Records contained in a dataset
****************

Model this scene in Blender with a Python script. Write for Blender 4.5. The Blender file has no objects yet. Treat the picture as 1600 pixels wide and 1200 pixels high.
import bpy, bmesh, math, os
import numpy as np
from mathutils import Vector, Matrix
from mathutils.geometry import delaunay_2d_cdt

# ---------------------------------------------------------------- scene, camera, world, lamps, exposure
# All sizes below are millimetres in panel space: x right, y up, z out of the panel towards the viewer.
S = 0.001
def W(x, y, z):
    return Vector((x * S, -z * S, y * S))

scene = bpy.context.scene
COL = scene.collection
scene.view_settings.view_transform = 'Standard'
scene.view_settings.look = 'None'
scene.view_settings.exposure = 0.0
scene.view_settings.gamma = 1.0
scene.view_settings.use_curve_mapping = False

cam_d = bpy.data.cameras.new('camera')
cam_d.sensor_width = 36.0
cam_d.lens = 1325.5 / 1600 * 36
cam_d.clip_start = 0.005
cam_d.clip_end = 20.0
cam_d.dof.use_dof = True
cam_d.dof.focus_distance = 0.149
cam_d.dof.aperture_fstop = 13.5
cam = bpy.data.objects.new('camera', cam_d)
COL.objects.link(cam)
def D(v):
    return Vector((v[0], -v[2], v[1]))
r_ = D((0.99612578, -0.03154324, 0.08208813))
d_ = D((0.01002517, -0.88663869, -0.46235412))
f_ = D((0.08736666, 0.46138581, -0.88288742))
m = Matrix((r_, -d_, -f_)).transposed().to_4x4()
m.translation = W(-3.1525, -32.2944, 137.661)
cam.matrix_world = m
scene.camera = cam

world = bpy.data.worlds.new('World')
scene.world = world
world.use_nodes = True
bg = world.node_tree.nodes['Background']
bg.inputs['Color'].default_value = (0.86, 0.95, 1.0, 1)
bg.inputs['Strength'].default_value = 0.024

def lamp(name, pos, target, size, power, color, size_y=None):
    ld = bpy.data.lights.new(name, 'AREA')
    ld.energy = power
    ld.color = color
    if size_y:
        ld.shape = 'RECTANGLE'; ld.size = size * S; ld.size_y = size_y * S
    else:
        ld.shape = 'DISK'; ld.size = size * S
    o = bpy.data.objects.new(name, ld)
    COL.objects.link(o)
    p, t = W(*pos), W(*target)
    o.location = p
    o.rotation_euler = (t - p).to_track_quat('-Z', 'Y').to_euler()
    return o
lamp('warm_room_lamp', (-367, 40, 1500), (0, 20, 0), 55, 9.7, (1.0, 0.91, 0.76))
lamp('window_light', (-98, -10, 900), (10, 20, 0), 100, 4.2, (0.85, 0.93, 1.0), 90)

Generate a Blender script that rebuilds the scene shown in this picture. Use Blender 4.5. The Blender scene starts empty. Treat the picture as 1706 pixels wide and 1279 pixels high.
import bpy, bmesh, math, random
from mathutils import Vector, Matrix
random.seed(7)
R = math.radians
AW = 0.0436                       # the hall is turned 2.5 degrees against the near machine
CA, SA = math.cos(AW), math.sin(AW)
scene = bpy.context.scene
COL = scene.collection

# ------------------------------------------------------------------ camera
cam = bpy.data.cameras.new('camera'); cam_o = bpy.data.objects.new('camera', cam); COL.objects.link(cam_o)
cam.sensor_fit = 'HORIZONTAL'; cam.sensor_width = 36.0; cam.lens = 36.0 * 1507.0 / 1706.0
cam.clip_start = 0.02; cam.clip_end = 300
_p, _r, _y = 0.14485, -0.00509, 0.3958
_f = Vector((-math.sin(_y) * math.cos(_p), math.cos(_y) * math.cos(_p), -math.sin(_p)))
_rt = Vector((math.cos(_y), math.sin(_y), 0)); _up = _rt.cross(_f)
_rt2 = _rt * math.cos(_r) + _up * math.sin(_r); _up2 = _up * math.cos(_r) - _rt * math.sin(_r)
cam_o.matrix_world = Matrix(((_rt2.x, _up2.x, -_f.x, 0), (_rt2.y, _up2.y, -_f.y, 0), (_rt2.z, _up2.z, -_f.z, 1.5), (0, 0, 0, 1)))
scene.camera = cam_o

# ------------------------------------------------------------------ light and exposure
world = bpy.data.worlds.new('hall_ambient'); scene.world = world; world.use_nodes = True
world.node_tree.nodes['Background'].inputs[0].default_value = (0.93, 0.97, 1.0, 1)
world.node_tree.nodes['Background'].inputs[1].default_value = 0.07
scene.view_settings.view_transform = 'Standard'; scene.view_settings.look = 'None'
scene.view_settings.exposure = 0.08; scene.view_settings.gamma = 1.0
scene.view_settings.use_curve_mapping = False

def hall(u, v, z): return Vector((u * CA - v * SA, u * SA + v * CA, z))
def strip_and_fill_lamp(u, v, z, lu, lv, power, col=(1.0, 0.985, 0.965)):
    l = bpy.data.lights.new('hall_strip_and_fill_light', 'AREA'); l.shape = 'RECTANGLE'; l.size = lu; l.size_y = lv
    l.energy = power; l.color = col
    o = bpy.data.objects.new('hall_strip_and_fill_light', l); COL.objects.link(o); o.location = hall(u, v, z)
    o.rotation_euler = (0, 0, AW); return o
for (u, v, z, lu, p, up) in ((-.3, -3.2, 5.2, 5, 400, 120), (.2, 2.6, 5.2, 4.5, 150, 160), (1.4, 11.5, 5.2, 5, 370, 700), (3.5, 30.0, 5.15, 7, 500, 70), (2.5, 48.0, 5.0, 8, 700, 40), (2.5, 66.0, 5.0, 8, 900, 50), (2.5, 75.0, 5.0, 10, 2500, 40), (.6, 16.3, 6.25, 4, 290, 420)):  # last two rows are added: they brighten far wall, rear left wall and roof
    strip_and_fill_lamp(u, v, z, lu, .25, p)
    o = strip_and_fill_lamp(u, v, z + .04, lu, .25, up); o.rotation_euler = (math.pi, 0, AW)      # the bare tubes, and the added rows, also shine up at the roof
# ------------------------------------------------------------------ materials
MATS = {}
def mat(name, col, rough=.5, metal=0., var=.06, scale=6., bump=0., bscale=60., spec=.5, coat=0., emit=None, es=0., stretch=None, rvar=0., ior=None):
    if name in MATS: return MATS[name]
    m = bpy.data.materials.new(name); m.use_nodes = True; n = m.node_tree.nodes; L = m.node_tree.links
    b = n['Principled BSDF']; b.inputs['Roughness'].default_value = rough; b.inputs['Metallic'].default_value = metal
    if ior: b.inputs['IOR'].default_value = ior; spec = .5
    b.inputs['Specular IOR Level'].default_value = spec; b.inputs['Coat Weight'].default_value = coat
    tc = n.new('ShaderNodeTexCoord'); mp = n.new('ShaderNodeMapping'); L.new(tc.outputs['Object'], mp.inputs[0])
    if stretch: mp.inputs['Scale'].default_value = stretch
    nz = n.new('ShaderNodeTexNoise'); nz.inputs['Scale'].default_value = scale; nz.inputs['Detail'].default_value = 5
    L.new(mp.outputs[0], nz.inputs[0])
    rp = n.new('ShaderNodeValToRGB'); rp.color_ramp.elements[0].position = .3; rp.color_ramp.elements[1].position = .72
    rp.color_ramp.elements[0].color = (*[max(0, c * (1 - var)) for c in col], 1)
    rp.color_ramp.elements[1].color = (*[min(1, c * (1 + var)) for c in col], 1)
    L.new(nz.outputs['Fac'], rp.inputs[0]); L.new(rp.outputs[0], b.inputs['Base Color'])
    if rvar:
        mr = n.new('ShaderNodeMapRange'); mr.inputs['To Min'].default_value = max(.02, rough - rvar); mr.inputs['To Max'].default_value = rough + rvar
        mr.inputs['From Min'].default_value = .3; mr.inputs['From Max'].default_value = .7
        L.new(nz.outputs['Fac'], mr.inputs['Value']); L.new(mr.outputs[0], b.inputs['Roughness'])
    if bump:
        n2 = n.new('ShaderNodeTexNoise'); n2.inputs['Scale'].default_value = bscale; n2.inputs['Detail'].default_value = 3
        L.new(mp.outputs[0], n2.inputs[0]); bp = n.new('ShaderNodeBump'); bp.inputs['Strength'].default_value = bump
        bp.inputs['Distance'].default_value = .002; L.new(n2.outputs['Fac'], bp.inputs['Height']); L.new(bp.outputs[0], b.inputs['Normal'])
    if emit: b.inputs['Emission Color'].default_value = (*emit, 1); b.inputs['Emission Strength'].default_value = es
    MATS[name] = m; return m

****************

**To do:** As listed above, the lines from the line with "Generate a Blender" to the line with "scene.camera = cam_o" are to be echoed exactly, with both ends included and nothing added.

**Exercise answer:**
Generate a Blender script that rebuilds the scene shown in this picture. Use Blender 4.5. The Blender scene starts empty. Treat the picture as 1706 pixels wide and 1279 pixels high.
import bpy, bmesh, math, random
from mathutils import Vector, Matrix
random.seed(7)
R = math.radians
AW = 0.0436                       # the hall is turned 2.5 degrees against the near machine
CA, SA = math.cos(AW), math.sin(AW)
scene = bpy.context.scene
COL = scene.collection

# ------------------------------------------------------------------ camera
cam = bpy.data.cameras.new('camera'); cam_o = bpy.data.objects.new('camera', cam); COL.objects.link(cam_o)
cam.sensor_fit = 'HORIZONTAL'; cam.sensor_width = 36.0; cam.lens = 36.0 * 1507.0 / 1706.0
cam.clip_start = 0.02; cam.clip_end = 300
_p, _r, _y = 0.14485, -0.00509, 0.3958
_f = Vector((-math.sin(_y) * math.cos(_p), math.cos(_y) * math.cos(_p), -math.sin(_p)))
_rt = Vector((math.cos(_y), math.sin(_y), 0)); _up = _rt.cross(_f)
_rt2 = _rt * math.cos(_r) + _up * math.sin(_r); _up2 = _up * math.cos(_r) - _rt * math.sin(_r)
cam_o.matrix_world = Matrix(((_rt2.x, _up2.x, -_f.x, 0), (_rt2.y, _up2.y, -_f.y, 0), (_rt2.z, _up2.z, -_f.z, 1.5), (0, 0, 0, 1)))
scene.camera = cam_o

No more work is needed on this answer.